__JOB__:
Exactly the lines from the line with "Recreate this scene" to the line with "from mathutils import Vector, Matrix, noise" should be extracted, both included, with no other lines.

Scenes as source code:
▼

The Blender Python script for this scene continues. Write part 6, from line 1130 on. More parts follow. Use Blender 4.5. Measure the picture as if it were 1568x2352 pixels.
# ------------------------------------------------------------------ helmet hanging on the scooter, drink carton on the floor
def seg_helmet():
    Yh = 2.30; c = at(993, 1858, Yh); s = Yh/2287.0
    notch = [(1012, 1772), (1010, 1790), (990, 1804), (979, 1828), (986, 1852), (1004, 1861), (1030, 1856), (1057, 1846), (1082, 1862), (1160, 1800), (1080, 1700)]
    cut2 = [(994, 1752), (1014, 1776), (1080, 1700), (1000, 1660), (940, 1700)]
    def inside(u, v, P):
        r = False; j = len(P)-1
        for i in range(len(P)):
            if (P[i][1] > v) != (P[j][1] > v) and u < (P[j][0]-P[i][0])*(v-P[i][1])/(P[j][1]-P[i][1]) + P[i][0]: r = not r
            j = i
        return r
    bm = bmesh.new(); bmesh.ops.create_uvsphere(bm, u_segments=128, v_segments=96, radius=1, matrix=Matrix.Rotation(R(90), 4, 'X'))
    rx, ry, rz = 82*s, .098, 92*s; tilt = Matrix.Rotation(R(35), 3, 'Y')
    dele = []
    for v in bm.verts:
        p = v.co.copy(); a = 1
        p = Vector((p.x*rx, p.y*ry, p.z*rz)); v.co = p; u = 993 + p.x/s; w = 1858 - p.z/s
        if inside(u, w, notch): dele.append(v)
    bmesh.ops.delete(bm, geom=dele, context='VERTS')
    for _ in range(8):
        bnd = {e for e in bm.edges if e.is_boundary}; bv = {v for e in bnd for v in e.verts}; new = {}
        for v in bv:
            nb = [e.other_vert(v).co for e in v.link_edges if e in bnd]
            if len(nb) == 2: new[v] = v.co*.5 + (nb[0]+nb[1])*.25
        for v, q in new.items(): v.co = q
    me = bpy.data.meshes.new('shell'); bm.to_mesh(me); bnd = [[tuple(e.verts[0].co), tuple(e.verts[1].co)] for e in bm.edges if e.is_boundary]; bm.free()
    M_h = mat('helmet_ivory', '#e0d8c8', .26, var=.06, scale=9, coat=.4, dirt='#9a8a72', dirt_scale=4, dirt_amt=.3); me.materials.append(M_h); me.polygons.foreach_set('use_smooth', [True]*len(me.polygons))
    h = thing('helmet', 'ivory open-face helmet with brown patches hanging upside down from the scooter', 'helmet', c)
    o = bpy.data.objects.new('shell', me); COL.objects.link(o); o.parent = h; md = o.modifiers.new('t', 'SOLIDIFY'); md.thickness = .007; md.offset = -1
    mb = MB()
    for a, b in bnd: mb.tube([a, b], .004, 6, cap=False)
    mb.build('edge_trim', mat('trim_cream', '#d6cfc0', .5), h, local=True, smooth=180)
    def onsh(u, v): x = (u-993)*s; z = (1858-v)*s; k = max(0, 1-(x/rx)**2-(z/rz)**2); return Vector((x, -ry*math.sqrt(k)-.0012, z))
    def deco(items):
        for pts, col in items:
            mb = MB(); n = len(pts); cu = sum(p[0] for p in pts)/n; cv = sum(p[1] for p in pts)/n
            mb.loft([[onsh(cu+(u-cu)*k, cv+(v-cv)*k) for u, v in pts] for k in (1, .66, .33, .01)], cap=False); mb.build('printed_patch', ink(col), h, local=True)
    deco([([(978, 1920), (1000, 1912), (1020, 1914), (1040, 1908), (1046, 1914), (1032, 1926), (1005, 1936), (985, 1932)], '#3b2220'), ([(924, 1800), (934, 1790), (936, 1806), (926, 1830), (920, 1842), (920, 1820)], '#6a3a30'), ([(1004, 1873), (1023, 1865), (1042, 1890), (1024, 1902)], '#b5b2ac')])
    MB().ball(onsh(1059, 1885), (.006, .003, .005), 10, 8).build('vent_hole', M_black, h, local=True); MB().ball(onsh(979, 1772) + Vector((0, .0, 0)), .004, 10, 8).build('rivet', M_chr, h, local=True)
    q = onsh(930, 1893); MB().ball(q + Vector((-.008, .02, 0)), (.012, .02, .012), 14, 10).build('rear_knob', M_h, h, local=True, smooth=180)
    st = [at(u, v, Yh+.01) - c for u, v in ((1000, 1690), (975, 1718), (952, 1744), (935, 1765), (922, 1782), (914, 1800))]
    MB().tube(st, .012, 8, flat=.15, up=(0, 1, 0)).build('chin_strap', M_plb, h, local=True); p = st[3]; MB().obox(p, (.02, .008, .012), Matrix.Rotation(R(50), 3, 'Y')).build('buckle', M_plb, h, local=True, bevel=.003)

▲
▼

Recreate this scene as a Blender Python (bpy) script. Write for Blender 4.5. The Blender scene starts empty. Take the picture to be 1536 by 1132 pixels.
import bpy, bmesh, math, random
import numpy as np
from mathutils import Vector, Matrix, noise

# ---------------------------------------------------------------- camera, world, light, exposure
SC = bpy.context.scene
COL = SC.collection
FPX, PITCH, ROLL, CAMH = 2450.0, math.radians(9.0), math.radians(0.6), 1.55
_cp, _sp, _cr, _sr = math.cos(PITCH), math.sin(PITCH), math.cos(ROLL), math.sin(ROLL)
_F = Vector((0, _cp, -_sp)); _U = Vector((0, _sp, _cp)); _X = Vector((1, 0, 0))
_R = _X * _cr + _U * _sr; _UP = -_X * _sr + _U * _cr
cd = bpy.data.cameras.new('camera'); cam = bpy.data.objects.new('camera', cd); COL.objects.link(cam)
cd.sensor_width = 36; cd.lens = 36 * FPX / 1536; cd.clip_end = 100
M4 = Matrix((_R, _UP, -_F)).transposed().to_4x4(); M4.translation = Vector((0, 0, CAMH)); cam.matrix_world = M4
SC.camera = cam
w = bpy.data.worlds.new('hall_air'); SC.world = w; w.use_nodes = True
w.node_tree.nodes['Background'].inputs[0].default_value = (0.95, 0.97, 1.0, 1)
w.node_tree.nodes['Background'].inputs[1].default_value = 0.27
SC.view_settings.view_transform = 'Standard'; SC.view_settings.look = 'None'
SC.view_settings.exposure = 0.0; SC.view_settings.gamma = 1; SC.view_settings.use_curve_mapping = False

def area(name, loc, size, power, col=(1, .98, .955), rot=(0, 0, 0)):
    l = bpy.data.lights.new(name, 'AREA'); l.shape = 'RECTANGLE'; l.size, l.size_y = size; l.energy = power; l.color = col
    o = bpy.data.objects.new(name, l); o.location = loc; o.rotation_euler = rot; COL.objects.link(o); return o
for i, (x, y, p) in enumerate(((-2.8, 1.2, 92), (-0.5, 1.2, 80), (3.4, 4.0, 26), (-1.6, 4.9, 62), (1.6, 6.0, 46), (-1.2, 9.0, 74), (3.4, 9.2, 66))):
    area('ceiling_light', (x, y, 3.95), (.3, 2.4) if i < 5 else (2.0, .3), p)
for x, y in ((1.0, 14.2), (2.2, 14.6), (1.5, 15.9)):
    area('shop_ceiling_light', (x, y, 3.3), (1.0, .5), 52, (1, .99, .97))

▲

__RESPONSE TO THE TASK__:
Recreate this scene as a Blender Python (bpy) script. Write for Blender 4.5. The Blender scene starts empty. Take the picture to be 1536 by 1132 pixels.
import bpy, bmesh, math, random
import numpy as np
from mathutils import Vector, Matrix, noise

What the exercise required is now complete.